A white liberal and his James Brown doll
Memorabilia and its dilemmas
by Richard D North
19 June 2008
The Financial Times weekend magazine (June 14/15) ran a witty piece by New York writer Sam Apple.
It was a tale of refined feeling and embarrassment. Proud of his battery-driven plaything, a doll which dances and sings “I Got You” (”I Feel Good”), Sam and his wife found themselves putting it away when a black person visited their apartment. After all, as good white liberals, they didn’t want to offend. Then they wondered if there was greater offensiveness in hiding the thing away.

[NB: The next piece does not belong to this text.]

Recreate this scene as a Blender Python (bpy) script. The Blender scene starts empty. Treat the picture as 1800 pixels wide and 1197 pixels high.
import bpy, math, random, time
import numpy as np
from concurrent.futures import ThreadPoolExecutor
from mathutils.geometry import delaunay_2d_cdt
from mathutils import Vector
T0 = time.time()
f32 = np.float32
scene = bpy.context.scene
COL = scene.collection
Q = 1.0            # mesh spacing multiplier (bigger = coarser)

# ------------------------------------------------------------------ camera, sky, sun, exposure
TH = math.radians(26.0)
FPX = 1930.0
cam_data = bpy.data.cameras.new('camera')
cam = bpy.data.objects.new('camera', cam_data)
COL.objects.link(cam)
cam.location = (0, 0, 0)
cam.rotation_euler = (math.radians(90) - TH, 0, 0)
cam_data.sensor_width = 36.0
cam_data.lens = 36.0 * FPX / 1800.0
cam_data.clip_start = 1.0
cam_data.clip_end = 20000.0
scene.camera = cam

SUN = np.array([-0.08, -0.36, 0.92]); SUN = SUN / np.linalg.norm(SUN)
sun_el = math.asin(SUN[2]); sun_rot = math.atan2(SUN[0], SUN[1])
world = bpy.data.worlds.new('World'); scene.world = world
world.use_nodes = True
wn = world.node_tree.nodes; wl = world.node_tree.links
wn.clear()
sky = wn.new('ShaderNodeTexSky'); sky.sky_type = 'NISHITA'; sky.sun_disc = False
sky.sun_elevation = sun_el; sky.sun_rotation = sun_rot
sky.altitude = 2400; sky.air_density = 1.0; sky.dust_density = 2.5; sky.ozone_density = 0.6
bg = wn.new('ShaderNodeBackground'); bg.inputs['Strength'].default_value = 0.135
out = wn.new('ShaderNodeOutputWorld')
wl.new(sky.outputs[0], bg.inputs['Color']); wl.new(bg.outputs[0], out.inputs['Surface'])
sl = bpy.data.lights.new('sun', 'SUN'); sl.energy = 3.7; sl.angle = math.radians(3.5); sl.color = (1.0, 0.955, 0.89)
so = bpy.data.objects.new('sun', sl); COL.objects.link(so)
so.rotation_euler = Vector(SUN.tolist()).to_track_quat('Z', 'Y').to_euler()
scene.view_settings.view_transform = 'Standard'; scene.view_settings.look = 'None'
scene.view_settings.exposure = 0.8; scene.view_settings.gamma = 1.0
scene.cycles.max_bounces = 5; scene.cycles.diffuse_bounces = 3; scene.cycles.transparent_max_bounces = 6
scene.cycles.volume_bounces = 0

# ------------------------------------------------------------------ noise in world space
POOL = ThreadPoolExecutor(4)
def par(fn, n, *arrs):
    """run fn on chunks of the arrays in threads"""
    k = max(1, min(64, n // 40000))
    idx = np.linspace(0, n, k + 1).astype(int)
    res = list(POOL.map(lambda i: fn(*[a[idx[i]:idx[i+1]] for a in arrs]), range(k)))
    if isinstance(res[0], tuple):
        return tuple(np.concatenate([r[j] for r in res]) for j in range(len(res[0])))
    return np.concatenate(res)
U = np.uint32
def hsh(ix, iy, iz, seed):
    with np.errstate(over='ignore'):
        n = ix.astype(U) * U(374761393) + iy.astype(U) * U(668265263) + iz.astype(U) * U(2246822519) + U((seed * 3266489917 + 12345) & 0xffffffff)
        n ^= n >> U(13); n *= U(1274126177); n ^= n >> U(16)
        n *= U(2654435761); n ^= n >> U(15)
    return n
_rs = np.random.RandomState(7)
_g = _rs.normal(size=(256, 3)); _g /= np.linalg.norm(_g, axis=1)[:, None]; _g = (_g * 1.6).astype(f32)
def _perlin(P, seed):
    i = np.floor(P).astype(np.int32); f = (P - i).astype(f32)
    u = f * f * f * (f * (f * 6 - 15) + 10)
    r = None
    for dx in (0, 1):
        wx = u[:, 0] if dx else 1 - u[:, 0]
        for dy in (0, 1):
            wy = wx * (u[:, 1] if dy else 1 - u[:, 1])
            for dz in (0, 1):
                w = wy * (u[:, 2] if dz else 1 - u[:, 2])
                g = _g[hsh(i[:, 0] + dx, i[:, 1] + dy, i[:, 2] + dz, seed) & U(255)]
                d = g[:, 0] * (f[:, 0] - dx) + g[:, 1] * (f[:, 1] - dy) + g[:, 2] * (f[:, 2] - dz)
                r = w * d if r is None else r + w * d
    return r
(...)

For a while, they hid James Brown in the basement along with the author’s other problematic doll, a model of a boxing rabbi. (This, as Brown is being promoted as an icon of black culture in the inaugural online show of the forthcoming National Museum of African American History and Culture in Washington DC.) Finally, Sam took the singer to work where there was cover in the form of an office doll of Bing Crosby.
All this is from the hands of a master of the ethnically subtle. Sam Apple has written a book, Schlepping Through the Alps, about an Austrian shepherd who sings yiddish songs in towns famous for their history of support for the Nazis. (It isn’t quite the point, but Lionel Blue tells a story of a non-Jewish scrapyard totter who taught his horse Yiddish so it wasn’t frightened of the little boys it met in pre-war Whitechapel, London.)
George Eleady-Cole tells us in his interviews that he has noticed that some people hide their black memorabilia when he’s around. And that’s true even if they’re selling and he’s buying. It can be easier if he has a white companion on buying trips.
We are attempting to get in touch with Sam Apple in the hopes that he will think TBHM is a good final resting place for James.